Dugaan bahwa praktik ini dijalankan oleh Ida Dalem Siddhakarya juga diperkuat oleh keberadaan aliran Pāśupata Wimala yang diduga memiliki nama lokal Alepaka seperti yang telah disebut dalam teks-teks Jawa Kuno seperti Rāmāyaṇa, Wr̥haspati Tattwa, Śiwaśāna, dan Brahmokta Widhi Śāstra. Dalam konteks Ida Dalem Siddhakarya, beliau berhasil menepis citra masyarakat awam yang hanya melihatnya sebagai brahmana ‘kotor dan gila’, setelah mengembalikan sarana upacara seperti sedia kala, tanaman dan binatang ternak sehat, termasuk menghalau wabah yang terjadi pada masa pemerintahan Dalem Waturenggong. Karena kasiddhiannya itulah beliau dikenal dan dikenang sebagai Siddhakarya. [T]
Paris, 22 Maret 2025
[i] Foto ini diambil ketika ngiring Ratu Aji IBG Agastia dalam menelusuri dan menginventaris karya-karya Walatanda Ida Padanda Made Sidemen di seluruh Bali.
[ii] Naskah yang kini disungsung di Pura Mutering Jagat Dalem Sidakarya ini telah dialihaksarakan dan diterjemahkan oleh Tim Unit Lontar Universitas Udayana pada tahun 2024 yang lalu dengan tim Putu Eka Guna Yasa, Ida Bagus Anom Wisnu Pujana, I Nyoman Suwana, dan I Made Agus Atseriawayan HS.

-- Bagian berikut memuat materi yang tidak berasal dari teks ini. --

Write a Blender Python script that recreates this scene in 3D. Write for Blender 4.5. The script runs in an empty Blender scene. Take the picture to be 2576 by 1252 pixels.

[iii] Naskah ini kini disimpan di Gedong Kirtya Singharaja dan telah diterjemahkan oleh Ratu Aji IB Oka Manobhawa. Parama suksma dihaturkan kepada Ratu Aji atas perkenan beliau memberikan terjemahan atas lontar ini.
[iv] Apabila kesaksian ini benar, maka pada masa Dalem Waturenggong ada dua brahmana Buddha yang datang ke Bali, yaitu Ida Dalem Siddhakarya dan Dang Hyang Astapaka. Mungkinkah beliau berdua adalah figur yang sama? Dan Hyang Astapaka boleh jadi adalah figur historis, sedangkan Dalem Siddhakrya adalah figur beliau secara alegoris. Kita simpan pertanyaan dan jawaban sementara ini sebagai benih pengetahuan yang kita suburkan dalam pengembaraan di belantara sastra.
[v] Penjelasan mendalam tentang hal ini telah dilakukan Acri (2021) dalam tulisannya yang berjudul Sekta Vimala Pāśupata: Data Baru dari Sumber Jawa Kuno (terbit dalam buku “dari Siwaisme Jawa ke Agama Hindu Bali). Kutipan Sanskerta dalam tulisan ini diambil dari karya beliau termasuk tafsirnya yang kuat tentang eksistensi Alepaka dalam teks Jawa Kuno dan Bali menginspirasi tulisan ini. Kekurangan di dalamnya tentu disebabkan oleh saya sendiri.
[vi] Lihat Acri, 2021: 43; Hara, 2002: 126-136).